*EXERCISE AIM*
In the lines below, how many hold the word "script"? Answer only with the number.

*SOURCE DATA*

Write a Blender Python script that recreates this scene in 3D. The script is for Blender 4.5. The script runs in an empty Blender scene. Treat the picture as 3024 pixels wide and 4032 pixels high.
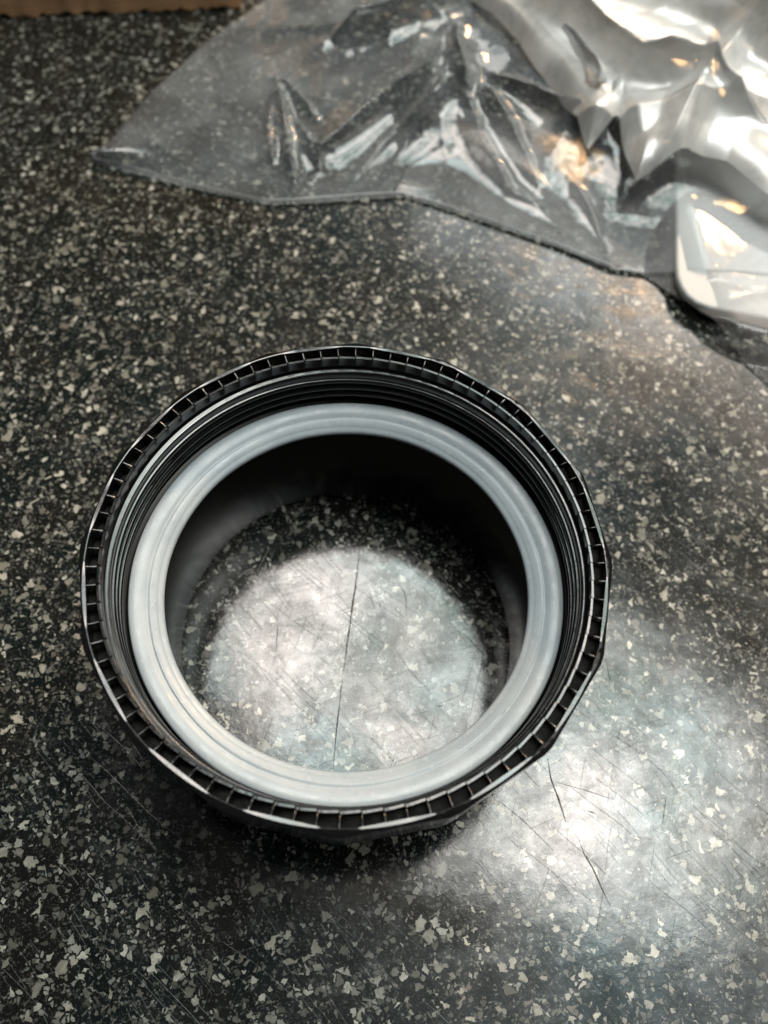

* * *

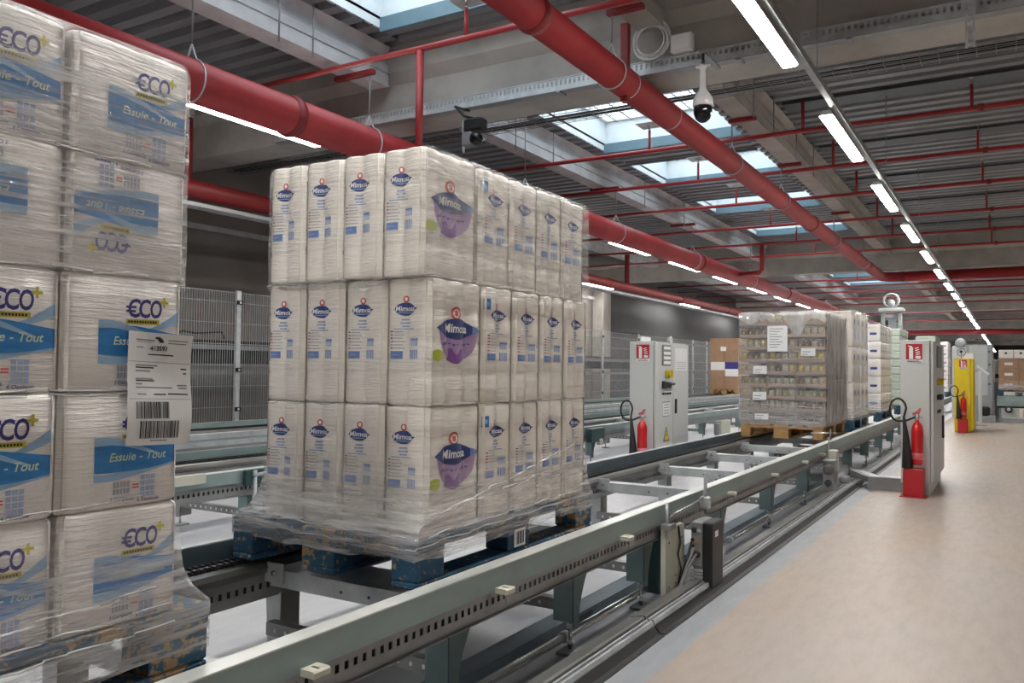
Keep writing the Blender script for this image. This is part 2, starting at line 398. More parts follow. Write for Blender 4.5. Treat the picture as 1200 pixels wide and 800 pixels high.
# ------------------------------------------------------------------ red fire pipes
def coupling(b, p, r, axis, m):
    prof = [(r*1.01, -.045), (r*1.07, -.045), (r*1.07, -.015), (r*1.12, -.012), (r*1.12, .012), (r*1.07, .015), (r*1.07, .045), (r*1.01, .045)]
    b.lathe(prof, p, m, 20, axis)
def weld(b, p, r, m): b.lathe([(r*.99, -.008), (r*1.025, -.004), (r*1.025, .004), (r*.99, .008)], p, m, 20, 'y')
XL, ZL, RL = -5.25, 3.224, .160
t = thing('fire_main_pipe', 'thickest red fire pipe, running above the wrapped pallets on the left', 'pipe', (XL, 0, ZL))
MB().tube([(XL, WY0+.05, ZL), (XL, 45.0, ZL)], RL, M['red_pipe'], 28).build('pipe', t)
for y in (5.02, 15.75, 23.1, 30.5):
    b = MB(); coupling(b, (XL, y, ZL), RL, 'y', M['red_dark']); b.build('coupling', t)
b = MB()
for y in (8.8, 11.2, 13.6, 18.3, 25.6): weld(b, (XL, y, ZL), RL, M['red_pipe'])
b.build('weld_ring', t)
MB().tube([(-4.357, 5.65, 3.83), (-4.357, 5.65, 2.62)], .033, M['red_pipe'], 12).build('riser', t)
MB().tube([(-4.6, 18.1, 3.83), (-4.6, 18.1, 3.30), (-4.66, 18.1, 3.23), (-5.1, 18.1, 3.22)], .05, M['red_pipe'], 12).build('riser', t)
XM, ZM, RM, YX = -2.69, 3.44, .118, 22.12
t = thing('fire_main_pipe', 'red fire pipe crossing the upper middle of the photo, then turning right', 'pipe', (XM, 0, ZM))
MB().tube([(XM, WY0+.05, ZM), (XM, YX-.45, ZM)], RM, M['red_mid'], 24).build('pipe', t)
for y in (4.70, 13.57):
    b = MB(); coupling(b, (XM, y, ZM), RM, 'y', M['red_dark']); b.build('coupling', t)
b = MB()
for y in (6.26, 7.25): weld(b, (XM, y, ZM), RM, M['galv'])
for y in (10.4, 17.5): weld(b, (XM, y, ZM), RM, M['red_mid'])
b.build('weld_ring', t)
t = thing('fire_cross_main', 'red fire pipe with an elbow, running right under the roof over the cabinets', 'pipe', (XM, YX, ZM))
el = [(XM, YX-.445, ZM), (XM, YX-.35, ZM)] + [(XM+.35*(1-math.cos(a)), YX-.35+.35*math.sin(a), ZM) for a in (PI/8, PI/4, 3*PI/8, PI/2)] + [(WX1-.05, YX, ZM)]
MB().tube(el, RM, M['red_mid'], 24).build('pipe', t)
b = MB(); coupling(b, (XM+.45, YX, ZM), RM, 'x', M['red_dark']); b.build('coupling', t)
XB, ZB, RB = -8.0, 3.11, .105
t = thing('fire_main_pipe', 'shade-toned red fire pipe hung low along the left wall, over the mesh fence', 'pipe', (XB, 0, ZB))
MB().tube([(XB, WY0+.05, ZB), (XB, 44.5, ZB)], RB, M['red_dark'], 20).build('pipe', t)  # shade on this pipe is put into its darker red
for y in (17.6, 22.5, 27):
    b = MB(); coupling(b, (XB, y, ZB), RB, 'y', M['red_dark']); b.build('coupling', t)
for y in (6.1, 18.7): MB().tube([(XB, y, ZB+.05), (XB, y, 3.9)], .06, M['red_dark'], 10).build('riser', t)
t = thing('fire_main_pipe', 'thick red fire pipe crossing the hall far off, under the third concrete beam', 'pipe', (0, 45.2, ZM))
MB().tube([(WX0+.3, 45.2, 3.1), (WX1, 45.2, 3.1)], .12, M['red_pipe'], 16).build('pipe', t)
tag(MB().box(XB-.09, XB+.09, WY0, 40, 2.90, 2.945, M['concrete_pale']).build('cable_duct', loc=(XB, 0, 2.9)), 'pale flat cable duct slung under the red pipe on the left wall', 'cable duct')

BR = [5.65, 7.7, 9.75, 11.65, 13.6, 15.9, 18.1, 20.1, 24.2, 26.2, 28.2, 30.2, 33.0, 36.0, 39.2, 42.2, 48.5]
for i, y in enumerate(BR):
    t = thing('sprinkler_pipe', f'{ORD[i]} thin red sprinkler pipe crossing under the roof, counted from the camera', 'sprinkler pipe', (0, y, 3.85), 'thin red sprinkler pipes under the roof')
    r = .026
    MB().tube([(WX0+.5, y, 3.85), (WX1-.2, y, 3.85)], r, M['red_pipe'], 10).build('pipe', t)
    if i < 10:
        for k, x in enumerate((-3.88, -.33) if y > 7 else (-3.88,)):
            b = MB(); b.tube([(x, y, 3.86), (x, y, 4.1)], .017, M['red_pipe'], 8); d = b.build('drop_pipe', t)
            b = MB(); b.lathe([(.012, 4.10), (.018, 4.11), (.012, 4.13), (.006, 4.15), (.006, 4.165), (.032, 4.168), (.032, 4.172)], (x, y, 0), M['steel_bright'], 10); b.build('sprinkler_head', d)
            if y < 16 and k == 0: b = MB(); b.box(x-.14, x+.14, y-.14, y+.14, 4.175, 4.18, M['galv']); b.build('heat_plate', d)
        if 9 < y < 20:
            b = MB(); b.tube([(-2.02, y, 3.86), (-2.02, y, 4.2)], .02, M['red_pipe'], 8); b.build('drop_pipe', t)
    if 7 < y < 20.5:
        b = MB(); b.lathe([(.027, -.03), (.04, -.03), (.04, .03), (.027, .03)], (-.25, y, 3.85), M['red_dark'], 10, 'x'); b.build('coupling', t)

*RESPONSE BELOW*
2